The center service line is perpendicular to the net and the service line and runs parallel to the sidelines. It measures 21ft long and is found on each side of the net.

The center service line joins the net and service line to form the service boxes.

Service Boxes

The tennis court has four equal-sized service boxes, with 2 in each half of the court. Each service box is 21ft long and 13.5ft wide, with a total area of 283.5sq ft.

No Man’s Land

The biggest box on the tennis court, known as No Man’s Land, is 18ft long and 27ft wide. There’s a No Man’s Land in each half, each occupying a total surface area is 486sq ft between the service line and baseline.
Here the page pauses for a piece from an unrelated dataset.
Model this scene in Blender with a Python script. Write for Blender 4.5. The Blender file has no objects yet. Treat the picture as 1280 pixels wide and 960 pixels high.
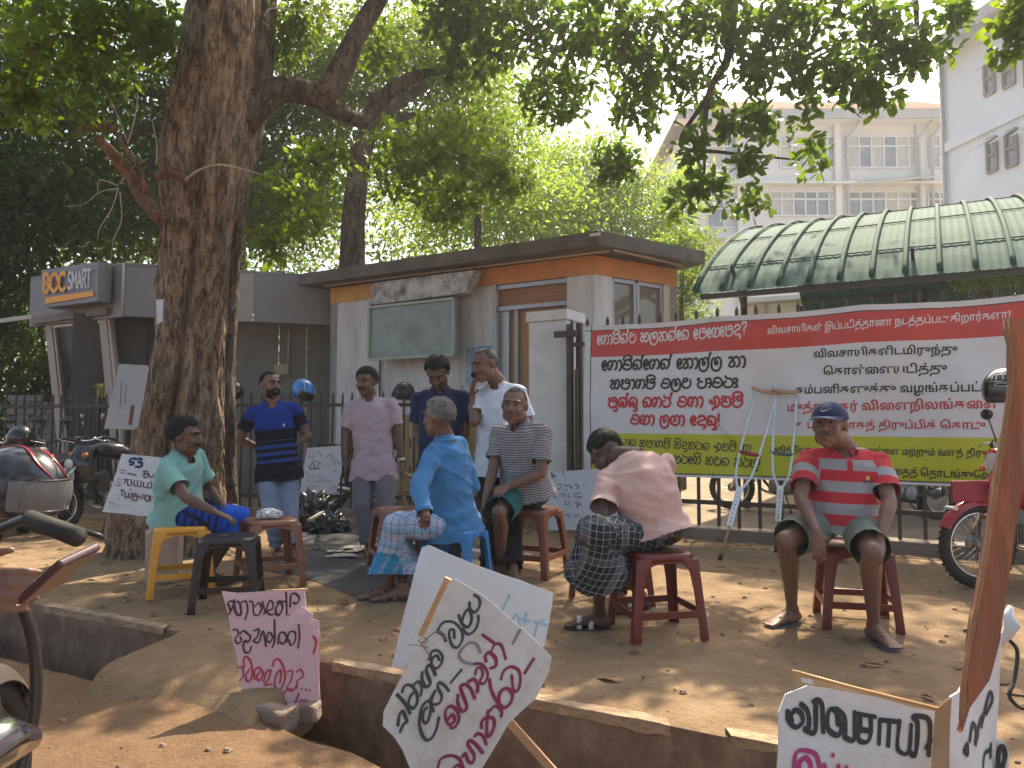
import bpy, bmesh, math, random
import numpy as np
from mathutils import Vector, Matrix, noise
random.seed(7)
RNG = np.random.default_rng(11)
S = bpy.context.scene
COL = S.collection
R = math.radians

# ---------------------------------------------------------------- camera, world, sun, exposure
F = 967.0                      # focal length in photo pixels (1280 wide)
CAMZ = 1.13
PITCH = math.atan(53 / F)
cam = bpy.data.cameras.new('camera')
cam.sensor_width = 36.0
cam.lens = 36.0 * F / 1280.0
cam.clip_end = 600
camo = bpy.data.objects.new('camera', cam)
camo.location = (0, 0, CAMZ)
camo.rotation_euler = (math.pi / 2 + PITCH, 0, 0)
COL.objects.link(camo)
S.camera = camo

SUN_ELEV = R(52)
SUN_AZ = R(-22)                # from +Y towards +X is negative here
SUNDIR = Vector((math.sin(-SUN_AZ) * math.cos(SUN_ELEV), math.cos(SUN_AZ) * math.cos(SUN_ELEV), math.sin(SUN_ELEV)))
W = bpy.data.worlds.new('World')
S.world = W
W.use_nodes = True
wn = W.node_tree.nodes
bg = wn['Background']
sky = wn.new('ShaderNodeTexSky')
sky.sky_type = 'NISHITA'
sky.sun_disc = False
sky.sun_elevation = SUN_ELEV
sky.sun_rotation = -SUN_AZ
sky.air_density = 1.0
sky.dust_density = 4.5
sky.ozone_density = 1.0
W.node_tree.links.new(sky.outputs[0], bg.inputs[0])
bg.inputs[1].default_value = 0.15
sun = bpy.data.lights.new('sun', 'SUN')
sun.energy = 5.0
sun.angle = R(0.55)
sun.color = (1.0, 0.88, 0.66)
suno = bpy.data.objects.new('sun', sun)
suno.rotation_euler = (-SUNDIR).to_track_quat('-Z', 'Y').to_euler()
suno.location = (4, 10, 30)
COL.objects.link(suno)
S.view_settings.view_transform = 'Standard'
S.view_settings.look = 'None'
S.view_settings.gamma = 1.0
S.view_settings.use_curve_mapping = False
S.view_settings.exposure = 1.25
S.render.engine = 'CYCLES'
S.cycles.use_denoising = True
S.cycles.max_bounces = 6
S.cycles.diffuse_bounces = 3
S.cycles.transmission_bounces = 4
S.cycles.transparent_max_bounces = 6

# ---------------------------------------------------------------- measuring helpers (photo pixel -> place in the world)
FWD = Vector((0, math.cos(PITCH), math.sin(PITCH)))
UPV = Vector((0, -math.sin(PITCH), math.cos(PITCH)))
CAM = Vector((0, 0, CAMZ))
def ray(px, py):
    return Vector((1, 0, 0)) * ((px - 640) / F) + FWD + UPV * ((480 - py) / F)
def P(px, py, d):
    r = ray(px, py)
    return CAM + r * (d / r.y)
def G(px, py, z=0.0):
    r = ray(px, py)
    return CAM + r * ((z - CAMZ) / r.z)
def onplane(px, py, p0, n):
    r = ray(px, py)
    return CAM + r * ((p0 - CAM).dot(n) / r.dot(n))
def bone(a, px, py, L, side=-1):
    """point on the pixel's ray at length L from a; side -1 = the nearer solution"""
    r = ray(px, py).normalized()
    w = CAM - a
    b = r.dot(w); c = w.dot(w) - L * L
    disc = b * b - c
    if disc < 0:
        q = CAM + r * (-b)
        return a + (q - a).normalized() * L
    t = -b + side * math.sqrt(disc)
    return CAM + r * t
E1 = Vector((0.857, -0.515, 0)).normalized()      # runs along the fence, to the right and nearer
E2 = Vector((0.515, 0.857, 0)).normalized()       # away from the street
def online(px, p0, d):
    """where the vertical plane through p0 along d meets the column px: returns XY point"""
    k = (px - 640) / F
    # approx: ignore pitch (x = k * depth)
    t = (k * p0.y - p0.x) / (d.x - k * d.y)
    return Vector((p0.x + d.x * t, p0.y + d.y * t, 0))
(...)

No Man’s Land is considered the most challenging area to play in. A player who finds themselves in it for too long may find it hard to react in a timely and controlled way to their opponent’s shots. For this reason, players are strongly encouraged to avoid being on this part of the court for an extended period during play.

Center Mark

The center mark is the shortest line on the court, measuring just 4 inches in length. It’s perpendicular to and is right in the middle of the baseline. During a serve, a tennis player will stand to the right or left of the center mark, then hit the ball, so it travels diagonally, landing in the correct service box of their opponent.

Additional Tennis Court Dimensions to Consider

Most tennis courts also have extra space around them that extends beyond the sideline and baseline boundaries. This space serves various functions, including being a run-off area, so players don’t crash into the fence or barrier. It’s also space for the umpire, line judges, and ball boys to observe the game. Unlike the area of play, the run-off area dimensions are not strictly defined, but official tennis bodies issue recommendations.

The run-back distance (area behind the baseline) should extend between 21ft to 27ft.

The side-run distance (area to the left and right of the sideline) should extend between 12ft to 18ft.

Furthermore, for indoor venues, an overhead clearance of at least 40ft is recommended.